Fourth Young Cultural Innovators Forum Highlights Benefits of Collaboration and Exchange

Participants exchanged their cultures, passions, opinions, and individual talents and explored how diversity in art is perceived and how it impacts communities. They were able to develop their vision, entrepreneurial skills, global networks, and explore new strategies for innovation in their own cities.

Fourth Young Cultural Innovators Forum Highlights Benefits of Collaboration and Exchange

Salzburg Global Forum for Young Cultural Innovators IV

SALZBURG, AUSTRIA – Young cultural innovators from Canada joined artists, entrepreneurs, designers, dancers, architects, poets, and a host of other young creatives from around the world for the fourth session of the Salzburg Global Forum for Young Cultural Innovators (YCI).

The six-day program, which took place at Schloss Leopoldskron in Salzburg, Austria between October 14-19, brought together 50 of the brightest and creative minds catalyzing urban and social transformation in their communities.
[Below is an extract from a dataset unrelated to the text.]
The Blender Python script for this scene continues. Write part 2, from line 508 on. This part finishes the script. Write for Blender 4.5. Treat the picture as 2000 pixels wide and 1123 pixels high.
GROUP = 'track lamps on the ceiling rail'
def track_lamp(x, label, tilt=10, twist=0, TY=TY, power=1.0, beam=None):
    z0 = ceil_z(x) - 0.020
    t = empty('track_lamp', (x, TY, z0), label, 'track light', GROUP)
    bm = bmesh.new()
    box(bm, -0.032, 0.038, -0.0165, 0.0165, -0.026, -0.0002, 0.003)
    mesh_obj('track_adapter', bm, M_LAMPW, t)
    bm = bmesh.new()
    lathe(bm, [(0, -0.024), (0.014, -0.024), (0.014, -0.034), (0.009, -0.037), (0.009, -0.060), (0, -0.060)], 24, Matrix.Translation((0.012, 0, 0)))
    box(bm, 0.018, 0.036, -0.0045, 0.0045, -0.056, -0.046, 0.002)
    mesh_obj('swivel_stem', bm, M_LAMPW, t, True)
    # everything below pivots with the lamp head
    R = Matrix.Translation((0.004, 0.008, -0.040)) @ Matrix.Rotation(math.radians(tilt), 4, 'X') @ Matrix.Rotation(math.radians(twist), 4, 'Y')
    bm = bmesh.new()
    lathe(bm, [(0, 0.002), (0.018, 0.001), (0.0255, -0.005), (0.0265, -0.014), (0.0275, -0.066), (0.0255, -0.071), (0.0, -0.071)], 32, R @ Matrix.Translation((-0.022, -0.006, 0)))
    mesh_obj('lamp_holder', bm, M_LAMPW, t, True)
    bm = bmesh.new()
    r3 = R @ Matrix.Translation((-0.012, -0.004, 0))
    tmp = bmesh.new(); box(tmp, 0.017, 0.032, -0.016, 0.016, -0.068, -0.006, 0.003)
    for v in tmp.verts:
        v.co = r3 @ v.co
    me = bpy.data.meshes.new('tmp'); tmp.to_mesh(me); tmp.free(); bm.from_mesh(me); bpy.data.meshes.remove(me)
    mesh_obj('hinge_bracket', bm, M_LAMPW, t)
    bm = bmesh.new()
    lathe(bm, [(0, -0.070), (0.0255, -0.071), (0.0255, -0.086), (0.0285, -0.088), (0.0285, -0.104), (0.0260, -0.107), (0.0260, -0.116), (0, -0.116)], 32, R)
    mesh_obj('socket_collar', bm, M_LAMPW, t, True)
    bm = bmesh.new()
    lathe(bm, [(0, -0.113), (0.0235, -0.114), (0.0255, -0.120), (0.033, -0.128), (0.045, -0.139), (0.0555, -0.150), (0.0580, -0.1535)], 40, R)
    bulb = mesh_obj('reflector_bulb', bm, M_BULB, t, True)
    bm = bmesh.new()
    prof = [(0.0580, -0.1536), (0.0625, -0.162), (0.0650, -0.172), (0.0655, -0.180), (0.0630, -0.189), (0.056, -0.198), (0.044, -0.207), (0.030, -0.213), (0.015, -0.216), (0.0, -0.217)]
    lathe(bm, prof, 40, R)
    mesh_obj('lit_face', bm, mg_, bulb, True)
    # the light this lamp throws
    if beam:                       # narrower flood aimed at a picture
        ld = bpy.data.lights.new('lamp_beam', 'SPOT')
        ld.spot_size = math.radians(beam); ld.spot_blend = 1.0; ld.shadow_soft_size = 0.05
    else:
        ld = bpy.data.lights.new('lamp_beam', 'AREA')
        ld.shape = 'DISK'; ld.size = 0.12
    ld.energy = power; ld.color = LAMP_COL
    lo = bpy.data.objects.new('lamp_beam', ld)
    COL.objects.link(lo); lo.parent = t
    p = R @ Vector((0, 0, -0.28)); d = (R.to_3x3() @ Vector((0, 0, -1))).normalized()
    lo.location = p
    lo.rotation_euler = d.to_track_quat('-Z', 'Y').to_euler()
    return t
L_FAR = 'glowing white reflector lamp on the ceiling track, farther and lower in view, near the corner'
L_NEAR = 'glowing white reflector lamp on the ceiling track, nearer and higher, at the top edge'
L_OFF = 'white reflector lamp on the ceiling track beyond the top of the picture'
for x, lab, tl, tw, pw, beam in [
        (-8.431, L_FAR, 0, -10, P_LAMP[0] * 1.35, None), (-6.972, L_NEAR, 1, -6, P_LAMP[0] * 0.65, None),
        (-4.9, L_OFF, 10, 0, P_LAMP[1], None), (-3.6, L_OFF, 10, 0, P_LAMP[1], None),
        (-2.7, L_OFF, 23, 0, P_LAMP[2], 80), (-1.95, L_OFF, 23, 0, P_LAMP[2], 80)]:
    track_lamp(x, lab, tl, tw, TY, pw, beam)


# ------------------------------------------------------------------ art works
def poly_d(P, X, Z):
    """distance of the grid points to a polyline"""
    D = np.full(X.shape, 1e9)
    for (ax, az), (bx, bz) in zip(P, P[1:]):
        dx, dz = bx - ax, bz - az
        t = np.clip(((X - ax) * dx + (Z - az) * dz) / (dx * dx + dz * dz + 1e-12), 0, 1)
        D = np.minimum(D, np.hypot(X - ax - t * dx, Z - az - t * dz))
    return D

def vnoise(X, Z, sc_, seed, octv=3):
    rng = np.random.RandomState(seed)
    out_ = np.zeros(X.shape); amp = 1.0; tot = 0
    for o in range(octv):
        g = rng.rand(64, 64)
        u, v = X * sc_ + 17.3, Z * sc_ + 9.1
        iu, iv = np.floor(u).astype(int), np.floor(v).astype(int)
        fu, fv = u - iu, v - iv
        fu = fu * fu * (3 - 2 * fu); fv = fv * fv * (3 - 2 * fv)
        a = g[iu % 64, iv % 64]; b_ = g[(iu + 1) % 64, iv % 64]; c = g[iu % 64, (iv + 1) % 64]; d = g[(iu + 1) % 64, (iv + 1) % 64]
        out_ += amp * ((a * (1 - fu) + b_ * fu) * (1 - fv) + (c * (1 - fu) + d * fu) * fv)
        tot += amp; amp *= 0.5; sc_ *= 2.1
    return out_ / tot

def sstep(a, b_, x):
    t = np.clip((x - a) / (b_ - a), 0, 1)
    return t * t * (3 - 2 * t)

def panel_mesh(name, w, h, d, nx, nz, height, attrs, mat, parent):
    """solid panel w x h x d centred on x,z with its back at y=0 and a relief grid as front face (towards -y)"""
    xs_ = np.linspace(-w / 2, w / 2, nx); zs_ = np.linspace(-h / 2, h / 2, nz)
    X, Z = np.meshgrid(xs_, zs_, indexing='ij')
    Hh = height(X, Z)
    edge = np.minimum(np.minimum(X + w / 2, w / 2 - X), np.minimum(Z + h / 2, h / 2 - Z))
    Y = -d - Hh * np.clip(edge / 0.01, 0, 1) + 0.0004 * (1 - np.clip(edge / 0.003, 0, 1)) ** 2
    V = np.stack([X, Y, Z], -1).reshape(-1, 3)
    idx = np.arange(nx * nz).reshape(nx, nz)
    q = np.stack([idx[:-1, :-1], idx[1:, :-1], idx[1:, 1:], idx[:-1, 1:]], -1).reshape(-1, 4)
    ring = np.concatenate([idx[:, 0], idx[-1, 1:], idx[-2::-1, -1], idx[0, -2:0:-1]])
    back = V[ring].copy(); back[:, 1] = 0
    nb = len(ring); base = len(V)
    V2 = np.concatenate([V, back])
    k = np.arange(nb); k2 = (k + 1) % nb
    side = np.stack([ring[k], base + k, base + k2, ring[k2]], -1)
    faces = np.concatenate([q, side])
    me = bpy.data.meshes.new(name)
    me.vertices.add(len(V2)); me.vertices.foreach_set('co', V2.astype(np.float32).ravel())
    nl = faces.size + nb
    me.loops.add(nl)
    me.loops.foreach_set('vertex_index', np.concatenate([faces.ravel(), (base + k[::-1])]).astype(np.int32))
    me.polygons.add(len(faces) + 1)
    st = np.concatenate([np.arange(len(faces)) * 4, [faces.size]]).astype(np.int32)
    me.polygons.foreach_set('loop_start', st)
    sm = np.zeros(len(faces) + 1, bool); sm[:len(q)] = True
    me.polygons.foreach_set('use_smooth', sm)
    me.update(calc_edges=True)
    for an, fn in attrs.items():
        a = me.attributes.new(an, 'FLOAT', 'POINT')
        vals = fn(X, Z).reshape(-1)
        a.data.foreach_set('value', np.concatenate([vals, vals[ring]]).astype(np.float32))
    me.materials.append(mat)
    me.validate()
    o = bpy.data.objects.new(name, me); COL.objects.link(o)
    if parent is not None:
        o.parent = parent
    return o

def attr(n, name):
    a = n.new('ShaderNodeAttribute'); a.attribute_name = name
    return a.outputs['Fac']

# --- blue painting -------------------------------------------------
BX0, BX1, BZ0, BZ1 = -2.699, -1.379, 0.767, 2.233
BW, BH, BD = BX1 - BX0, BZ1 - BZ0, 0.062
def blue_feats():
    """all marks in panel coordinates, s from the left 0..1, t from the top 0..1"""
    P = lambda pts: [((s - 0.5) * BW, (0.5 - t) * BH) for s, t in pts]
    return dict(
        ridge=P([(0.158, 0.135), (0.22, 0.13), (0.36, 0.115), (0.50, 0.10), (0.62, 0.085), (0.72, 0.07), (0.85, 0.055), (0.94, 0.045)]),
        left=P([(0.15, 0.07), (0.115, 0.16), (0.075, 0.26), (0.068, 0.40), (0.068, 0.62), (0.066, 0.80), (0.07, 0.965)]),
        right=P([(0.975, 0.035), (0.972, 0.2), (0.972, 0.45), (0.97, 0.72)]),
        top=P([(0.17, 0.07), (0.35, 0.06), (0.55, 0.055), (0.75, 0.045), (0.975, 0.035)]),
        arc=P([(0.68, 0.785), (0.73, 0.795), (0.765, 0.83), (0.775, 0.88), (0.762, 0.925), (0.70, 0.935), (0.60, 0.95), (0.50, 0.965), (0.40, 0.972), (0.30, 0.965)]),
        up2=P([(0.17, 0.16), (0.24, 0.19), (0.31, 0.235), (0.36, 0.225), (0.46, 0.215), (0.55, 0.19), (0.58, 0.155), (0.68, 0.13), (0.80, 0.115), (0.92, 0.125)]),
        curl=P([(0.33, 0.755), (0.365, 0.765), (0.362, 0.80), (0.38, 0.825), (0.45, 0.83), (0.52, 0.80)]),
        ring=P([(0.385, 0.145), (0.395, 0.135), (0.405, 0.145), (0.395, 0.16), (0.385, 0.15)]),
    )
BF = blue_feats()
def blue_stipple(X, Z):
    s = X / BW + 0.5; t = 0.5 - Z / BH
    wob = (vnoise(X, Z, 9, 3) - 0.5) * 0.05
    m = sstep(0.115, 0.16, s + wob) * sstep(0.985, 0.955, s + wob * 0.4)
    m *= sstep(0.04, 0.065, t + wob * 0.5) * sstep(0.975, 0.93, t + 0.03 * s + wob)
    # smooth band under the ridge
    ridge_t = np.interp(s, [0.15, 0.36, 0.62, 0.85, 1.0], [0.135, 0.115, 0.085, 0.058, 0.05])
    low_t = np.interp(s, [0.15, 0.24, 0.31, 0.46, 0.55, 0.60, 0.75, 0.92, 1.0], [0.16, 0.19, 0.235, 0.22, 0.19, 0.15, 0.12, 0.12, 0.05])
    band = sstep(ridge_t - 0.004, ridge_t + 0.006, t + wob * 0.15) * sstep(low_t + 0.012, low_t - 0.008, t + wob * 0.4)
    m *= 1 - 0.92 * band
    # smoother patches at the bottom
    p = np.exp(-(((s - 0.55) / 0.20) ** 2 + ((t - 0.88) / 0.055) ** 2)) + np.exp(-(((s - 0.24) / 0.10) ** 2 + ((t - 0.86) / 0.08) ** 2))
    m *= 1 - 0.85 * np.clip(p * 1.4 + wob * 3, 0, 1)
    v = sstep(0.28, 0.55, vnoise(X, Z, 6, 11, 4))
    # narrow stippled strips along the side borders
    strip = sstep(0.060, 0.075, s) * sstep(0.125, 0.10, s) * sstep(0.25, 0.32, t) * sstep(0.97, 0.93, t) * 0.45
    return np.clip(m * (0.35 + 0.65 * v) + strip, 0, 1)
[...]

Young artists and cultural leaders from all continents took part in this year’s Forum, representing the following cities and regions: Adelaide, Athens, Baltimore, Buenos Aires, Canada, Cape Town, Detroit, Malta, Manila, Memphis, Nairobi, New Orleans, Mekong Delta region, Salzburg, Seoul, Tirana, and Tokyo.

Participants exchanged their cultures, passions, opinions, and individual talents and explored how diversity in art is perceived and how it impacts communities. They were able to develop their vision, entrepreneurial skills, global networks, and explore new strategies for innovation in their own cities.

This year’s Forum included skills workshops focused on human-centered design, leadership and values, storytelling in the age of noise, and entrepreneurship.

The exchanges throughout the program helped refresh the participants’ vision and strategic thinking. A number of participants said the experience allowed them to enrich each other through different beliefs and approaches. Many suggested their participation in the Forum had been a “life-changing experience.”

One participant said that by asking them to face challenges that could only be solved through collaboration, the session had made them more committed to working with people from different sectors and backgrounds, as the variety of inputs helped them complement each other and break down barriers.

This was the fourth year of the 10-year Forum run by Salzburg Global Seminar and the first year that a group from Canada participated.
 
Participants included Marc Pronovost, general manager and artistic director of B21; Jung-Suk Ryu, executive director of the Indefinite Arts Centre; Nikki Shaffeeullah, artistic director of The AMY Project; Patrick Shannon, owner of InnoNative; and Helen Yung, an artist-researcher for the Culture of Cities Centre. Their participation in the Forum was made possible with support from the Canada Council for the Arts.

Most of this year’s participants came from YCI hubs that Salzburg Global has developed with partners in cities and regions all around the world. These hubs form the core of the YCI multi-year program and enable YCIs to maintain the connections they have made, share learnings with their peers and communities, and act as a local resource for other emerging innovators.

Susanna Seidl-Fox, Program Director for Culture and the Arts at Salzburg Global, said: “The YCI Forum focuses on young creative change-makers who are already making a difference in their communities worldwide. The YCI Forum supports, connects, and encourages them through the global YCI network, which now has more than 200 members on all continents. We seek to provide the skills, contacts, and inspiration they need to take their work to the next level and make change happen at greater scale.”